== Task goal ==
Among the entries below, one stretch runs from the line that contains "by 900 pixels." through the line that contains "return t if r.random() > .02". Repeat that stretch exactly, ends included, and only that.

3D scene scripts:
--- BEGIN ---

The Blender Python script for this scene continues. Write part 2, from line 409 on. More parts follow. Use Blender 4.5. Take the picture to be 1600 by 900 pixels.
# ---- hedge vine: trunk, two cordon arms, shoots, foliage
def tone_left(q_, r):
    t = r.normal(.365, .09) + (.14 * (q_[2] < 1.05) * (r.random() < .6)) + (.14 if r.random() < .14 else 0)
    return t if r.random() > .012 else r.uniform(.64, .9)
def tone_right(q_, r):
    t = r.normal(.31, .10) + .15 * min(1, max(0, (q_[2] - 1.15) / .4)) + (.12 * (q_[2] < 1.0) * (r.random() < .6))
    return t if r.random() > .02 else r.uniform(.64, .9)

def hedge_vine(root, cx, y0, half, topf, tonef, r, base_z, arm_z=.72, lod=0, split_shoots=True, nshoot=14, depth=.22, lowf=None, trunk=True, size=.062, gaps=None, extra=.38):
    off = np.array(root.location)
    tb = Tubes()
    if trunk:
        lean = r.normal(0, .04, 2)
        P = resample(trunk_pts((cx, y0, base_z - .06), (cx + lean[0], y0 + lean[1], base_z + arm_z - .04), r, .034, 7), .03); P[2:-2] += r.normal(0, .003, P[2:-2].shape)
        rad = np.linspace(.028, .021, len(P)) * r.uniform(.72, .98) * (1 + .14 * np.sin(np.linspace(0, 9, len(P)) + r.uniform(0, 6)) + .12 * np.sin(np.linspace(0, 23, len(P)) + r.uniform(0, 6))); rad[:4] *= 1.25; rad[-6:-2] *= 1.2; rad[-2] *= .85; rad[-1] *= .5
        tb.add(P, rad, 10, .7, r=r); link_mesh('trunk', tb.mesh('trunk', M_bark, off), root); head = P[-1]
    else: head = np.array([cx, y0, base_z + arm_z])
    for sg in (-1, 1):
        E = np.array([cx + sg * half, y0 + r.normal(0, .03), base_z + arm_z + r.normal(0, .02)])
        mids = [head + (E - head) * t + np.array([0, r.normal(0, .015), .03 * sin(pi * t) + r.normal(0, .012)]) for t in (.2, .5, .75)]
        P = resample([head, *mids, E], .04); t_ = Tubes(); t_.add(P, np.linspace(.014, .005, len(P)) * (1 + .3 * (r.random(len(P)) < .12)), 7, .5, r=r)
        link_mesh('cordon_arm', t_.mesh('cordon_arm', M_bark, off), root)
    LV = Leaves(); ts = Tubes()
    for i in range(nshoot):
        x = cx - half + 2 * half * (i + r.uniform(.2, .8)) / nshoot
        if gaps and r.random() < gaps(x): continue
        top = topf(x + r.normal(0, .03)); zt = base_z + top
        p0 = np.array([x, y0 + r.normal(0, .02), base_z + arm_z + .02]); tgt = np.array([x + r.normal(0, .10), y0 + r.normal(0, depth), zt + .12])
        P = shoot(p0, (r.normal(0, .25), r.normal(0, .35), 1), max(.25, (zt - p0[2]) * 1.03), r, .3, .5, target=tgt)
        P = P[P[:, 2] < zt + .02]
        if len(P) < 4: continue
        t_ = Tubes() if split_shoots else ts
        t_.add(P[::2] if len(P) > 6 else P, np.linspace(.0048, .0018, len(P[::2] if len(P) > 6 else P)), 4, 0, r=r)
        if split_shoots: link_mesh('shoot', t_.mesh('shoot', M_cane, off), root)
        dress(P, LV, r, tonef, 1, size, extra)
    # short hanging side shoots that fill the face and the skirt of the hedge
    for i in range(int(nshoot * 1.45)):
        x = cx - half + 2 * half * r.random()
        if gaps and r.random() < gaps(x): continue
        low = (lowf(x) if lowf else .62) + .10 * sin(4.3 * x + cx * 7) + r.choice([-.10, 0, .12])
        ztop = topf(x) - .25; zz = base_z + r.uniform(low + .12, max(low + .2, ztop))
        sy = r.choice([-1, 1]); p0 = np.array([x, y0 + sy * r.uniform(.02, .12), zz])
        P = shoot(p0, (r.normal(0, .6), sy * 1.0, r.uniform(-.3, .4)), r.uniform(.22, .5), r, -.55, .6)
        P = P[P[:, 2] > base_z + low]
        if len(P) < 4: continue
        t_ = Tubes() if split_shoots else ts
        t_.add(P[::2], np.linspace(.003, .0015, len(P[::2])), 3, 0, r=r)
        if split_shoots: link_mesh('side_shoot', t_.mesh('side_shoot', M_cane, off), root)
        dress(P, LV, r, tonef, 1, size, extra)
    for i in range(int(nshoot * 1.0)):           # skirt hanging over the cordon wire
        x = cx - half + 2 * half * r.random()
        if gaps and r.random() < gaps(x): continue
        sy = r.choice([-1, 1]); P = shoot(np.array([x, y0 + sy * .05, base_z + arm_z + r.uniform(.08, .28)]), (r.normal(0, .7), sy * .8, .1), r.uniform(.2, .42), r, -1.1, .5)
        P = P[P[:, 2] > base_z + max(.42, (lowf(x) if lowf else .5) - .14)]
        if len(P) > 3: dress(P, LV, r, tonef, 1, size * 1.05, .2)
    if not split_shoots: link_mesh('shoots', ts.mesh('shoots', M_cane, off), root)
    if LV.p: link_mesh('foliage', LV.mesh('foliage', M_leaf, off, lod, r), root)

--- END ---
--- BEGIN ---

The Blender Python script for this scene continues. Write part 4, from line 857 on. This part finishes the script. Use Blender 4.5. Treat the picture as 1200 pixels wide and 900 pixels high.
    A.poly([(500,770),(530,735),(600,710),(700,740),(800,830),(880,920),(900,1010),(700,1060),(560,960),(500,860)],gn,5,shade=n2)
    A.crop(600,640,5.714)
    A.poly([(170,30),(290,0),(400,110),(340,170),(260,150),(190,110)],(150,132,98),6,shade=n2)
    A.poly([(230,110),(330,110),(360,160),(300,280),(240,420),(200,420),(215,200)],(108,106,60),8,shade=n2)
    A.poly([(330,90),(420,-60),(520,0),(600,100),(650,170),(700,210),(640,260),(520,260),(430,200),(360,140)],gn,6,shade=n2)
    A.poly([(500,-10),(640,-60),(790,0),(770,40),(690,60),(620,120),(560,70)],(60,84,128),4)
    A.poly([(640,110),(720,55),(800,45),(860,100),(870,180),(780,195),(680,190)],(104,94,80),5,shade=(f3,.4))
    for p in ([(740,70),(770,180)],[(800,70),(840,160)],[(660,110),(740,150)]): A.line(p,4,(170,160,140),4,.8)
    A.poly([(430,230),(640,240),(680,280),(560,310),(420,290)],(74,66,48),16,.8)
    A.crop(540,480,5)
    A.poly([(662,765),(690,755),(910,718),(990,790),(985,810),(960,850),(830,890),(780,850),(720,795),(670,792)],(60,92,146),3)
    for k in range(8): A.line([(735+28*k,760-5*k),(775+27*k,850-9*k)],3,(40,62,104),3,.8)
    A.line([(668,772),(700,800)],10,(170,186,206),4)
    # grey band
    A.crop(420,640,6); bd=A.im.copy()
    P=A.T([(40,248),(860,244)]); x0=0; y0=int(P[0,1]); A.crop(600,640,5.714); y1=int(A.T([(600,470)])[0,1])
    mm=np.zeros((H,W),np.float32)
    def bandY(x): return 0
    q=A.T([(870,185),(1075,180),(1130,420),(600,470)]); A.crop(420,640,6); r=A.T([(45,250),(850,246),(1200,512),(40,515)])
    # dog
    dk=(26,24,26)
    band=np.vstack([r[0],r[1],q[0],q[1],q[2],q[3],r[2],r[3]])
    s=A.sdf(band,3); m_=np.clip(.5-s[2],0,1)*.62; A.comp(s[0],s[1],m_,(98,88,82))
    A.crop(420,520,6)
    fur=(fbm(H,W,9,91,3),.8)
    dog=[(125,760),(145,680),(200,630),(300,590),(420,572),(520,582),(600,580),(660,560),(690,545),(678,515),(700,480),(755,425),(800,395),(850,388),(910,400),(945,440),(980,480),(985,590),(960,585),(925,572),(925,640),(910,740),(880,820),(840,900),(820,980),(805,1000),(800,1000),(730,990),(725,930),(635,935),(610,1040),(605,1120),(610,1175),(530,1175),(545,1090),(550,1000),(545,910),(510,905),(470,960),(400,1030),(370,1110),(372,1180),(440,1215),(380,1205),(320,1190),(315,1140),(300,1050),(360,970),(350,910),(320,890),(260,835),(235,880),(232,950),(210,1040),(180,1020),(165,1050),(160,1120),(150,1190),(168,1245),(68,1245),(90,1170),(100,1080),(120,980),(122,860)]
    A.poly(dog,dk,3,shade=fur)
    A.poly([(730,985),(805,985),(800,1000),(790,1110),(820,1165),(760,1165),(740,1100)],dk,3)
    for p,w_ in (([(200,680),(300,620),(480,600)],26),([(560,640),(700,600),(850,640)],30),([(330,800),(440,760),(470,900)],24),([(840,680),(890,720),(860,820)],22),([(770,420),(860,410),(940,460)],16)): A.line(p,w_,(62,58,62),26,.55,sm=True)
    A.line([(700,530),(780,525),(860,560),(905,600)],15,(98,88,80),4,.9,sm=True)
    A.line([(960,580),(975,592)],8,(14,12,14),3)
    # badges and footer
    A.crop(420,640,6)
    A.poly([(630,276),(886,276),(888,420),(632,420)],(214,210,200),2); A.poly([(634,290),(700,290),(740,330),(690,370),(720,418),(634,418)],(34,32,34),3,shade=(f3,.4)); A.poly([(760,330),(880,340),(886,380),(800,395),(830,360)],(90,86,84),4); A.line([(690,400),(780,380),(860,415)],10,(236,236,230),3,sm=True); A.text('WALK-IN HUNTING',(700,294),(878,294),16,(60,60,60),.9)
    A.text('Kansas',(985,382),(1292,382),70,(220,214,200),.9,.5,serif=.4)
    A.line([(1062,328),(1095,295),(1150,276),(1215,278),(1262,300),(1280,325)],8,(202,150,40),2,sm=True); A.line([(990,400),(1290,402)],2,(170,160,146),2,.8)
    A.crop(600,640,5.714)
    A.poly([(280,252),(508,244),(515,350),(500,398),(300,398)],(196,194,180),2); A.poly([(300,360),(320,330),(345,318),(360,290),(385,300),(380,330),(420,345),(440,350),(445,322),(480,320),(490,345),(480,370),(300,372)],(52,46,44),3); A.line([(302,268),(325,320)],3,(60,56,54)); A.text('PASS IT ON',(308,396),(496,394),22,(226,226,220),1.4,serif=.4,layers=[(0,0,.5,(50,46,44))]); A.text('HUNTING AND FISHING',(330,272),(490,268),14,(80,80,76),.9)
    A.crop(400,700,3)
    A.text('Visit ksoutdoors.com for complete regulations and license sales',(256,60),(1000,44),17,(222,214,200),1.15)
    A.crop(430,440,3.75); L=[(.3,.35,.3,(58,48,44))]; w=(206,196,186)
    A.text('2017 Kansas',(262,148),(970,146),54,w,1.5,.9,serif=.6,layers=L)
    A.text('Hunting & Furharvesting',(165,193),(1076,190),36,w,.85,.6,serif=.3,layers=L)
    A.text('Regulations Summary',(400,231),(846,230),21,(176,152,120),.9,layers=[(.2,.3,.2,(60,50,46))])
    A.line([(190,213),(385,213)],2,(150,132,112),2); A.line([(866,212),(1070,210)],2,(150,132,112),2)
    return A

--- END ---
--- BEGIN ---

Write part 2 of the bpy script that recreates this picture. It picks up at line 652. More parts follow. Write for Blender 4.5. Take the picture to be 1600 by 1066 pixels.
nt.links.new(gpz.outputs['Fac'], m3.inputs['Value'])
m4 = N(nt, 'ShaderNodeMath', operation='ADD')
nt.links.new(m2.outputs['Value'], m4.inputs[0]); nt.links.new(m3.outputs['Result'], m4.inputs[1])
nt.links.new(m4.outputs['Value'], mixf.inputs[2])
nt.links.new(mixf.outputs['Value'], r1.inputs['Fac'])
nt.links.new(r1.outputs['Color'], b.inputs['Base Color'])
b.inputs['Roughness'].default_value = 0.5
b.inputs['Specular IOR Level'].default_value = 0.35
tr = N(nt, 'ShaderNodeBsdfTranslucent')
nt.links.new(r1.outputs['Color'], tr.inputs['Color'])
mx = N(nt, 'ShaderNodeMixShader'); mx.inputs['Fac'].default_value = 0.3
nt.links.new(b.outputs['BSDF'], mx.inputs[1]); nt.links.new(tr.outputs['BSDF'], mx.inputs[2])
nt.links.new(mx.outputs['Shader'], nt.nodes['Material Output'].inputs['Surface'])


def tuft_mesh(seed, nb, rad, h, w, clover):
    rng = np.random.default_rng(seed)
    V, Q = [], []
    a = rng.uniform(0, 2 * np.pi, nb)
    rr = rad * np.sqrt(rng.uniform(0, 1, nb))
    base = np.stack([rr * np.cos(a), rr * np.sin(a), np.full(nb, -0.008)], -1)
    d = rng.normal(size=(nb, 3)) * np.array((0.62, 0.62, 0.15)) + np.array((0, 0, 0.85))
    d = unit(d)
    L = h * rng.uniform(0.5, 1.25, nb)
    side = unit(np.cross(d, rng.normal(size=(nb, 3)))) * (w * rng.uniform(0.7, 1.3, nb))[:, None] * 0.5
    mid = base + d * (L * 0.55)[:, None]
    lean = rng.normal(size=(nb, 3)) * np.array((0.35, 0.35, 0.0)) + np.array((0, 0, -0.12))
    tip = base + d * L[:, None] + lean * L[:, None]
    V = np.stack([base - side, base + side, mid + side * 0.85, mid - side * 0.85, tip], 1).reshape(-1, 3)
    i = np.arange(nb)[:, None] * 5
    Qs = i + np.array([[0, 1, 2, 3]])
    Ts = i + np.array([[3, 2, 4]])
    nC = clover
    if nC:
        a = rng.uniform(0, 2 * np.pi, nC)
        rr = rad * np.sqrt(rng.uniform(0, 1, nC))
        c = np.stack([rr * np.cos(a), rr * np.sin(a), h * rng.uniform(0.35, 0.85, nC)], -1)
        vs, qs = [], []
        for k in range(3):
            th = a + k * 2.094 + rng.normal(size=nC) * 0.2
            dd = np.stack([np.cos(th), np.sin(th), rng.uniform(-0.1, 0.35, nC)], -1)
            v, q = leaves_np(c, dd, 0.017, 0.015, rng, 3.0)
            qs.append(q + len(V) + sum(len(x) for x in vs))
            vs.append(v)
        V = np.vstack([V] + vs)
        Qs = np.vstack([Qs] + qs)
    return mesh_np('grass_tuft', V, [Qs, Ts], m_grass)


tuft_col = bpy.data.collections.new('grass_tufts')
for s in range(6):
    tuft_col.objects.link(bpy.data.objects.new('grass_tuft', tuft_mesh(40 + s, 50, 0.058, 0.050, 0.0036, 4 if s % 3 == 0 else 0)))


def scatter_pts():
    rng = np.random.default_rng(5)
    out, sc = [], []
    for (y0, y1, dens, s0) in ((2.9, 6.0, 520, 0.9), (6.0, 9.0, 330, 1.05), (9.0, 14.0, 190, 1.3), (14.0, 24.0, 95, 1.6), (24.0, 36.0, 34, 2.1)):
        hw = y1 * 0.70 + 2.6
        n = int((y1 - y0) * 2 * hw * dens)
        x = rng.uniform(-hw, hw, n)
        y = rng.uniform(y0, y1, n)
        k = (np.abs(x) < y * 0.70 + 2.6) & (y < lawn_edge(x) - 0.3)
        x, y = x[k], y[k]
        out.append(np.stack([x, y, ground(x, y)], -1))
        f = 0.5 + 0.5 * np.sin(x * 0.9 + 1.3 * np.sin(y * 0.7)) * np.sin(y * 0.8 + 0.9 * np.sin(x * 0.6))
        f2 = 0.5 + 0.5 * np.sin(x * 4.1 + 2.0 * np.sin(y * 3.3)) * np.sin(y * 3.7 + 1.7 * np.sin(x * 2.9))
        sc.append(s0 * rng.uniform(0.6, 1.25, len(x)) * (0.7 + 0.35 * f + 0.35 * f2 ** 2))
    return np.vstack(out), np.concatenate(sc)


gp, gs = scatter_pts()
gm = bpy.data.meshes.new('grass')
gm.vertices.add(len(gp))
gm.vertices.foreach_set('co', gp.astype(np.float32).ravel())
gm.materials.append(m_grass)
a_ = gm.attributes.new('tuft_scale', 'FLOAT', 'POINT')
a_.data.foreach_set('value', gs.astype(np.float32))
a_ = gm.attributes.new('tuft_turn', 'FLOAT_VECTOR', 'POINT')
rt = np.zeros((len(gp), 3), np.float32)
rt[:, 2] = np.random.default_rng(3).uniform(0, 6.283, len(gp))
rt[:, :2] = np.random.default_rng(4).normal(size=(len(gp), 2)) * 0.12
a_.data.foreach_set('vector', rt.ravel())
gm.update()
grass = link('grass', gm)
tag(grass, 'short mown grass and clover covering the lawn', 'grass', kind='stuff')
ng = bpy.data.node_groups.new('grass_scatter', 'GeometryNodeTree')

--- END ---

== Written answer ==
The Blender Python script for this scene continues. Write part 2, from line 409 on. More parts follow. Use Blender 4.5. Take the picture to be 1600 by 900 pixels.
# ---- hedge vine: trunk, two cordon arms, shoots, foliage
def tone_left(q_, r):
    t = r.normal(.365, .09) + (.14 * (q_[2] < 1.05) * (r.random() < .6)) + (.14 if r.random() < .14 else 0)
    return t if r.random() > .012 else r.uniform(.64, .9)
def tone_right(q_, r):
    t = r.normal(.31, .10) + .15 * min(1, max(0, (q_[2] - 1.15) / .4)) + (.12 * (q_[2] < 1.0) * (r.random() < .6))
    return t if r.random() > .02 else r.uniform(.64, .9)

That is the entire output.